My daughter is. She respects me and trusts me because she has learned that I don't have ulterior motives. I am always right there on the page. If more people could put aside their anxiousness, as you call it, and recognize that the world is a great place for discovery - when you have checked your prejudices at the door - we could really get this hobby off the launching pad.

Anything would be better than reinventing the same crappy wheel over and over.

richard said...

As a historian I'm pretty careful about calling any aspect of the past that we glimpse dimly through archival sources "settled," but OK. I was thinking more that any plot built on a historical basis that also has to respect the (necessarily only partly revealed) history of an ongoing campaign involves a whole lot of heavy lifting on the part of the writer before they even get to the bit where the players can interact. The potential for unwittingly stepping on some secret held by the other DM or for making some invalid assumption about the world that only gets revealed during play... as you say, it requires trust.

Alexis said...


As a trained, professional historian, who has been paid for articles written about history (let's just get our dicks out and have this pissing contest full on), I can tell you that there is a place for that kind of "pretty careful" tenure-seeking historicism, and it isn't D&D. I think it makes it much easier to accept that Oliver Cromwell (who is alive and active in my world) really was an enormous asshole.
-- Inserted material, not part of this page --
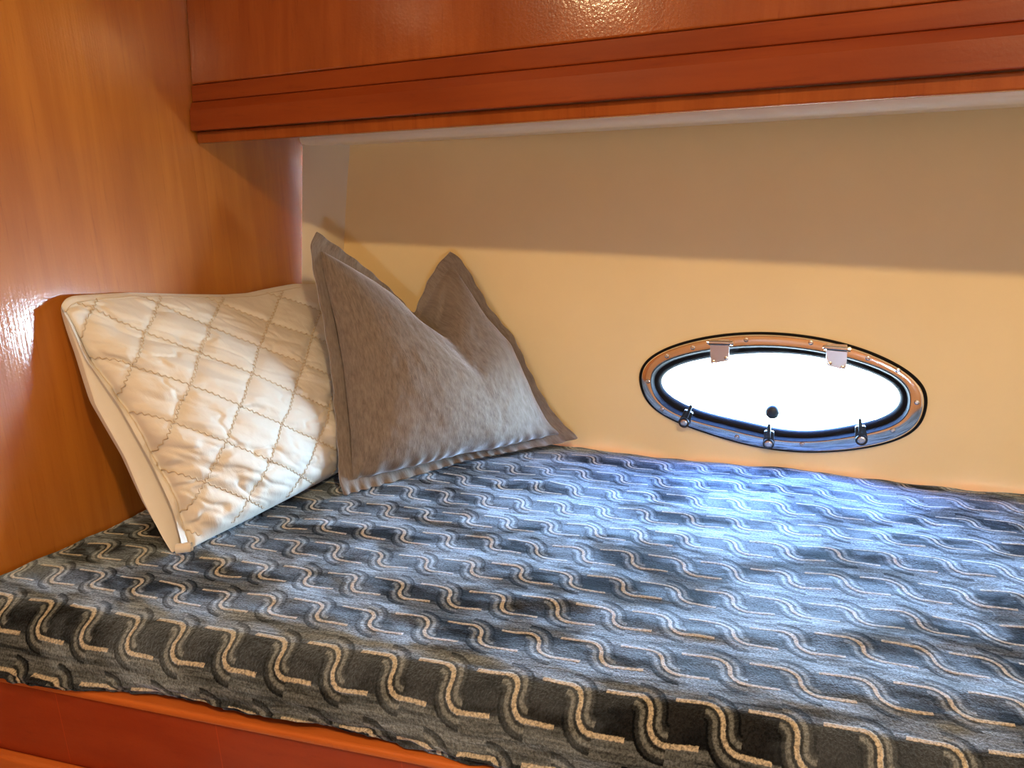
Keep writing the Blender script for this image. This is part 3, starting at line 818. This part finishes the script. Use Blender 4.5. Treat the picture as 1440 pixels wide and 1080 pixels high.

We're not vying for a seat at the local university, are we?

Now can we please drop this? The need for you to throw out a snarky reply "in a veiled or passive-aggressive manner" exactly in the manner that James described exactly two comments before your first one really is great humour, but I went through this three weeks ago and I don't need it again.

Your comments indicate that you are making unwarranted assumptions. Please ask questions instead. I have never, ever, developed a D&D campaign plot "built on a historical basis" that ever respected anything. Did you think Harold Bloom visits my world the third Saturday of every month for the D&D historical accuracy lecture he delivers at Yale?

richard said...

Wow, my response was rambling, sorry about that.

In short, although I understand that you're trying to communicate here, your way of communicating is insulting and aggressive: I don't want to carry on talking to you.
...your world sounds interesting, though.

Alexis said...

I've never been precisely clear why passive-aggressive isn't considered to be insulting.

Thank you Richard. Have a nice day.

Anonymous said...

If you're ever in need of content for a post, I would like to hear about how Oliver Cromwell(or any historical figure) runs in your game. May I suggest making a lich of Tycho Brahe? His fake nose could be his phylactery! Alright, I'm getting punchy, time for bed.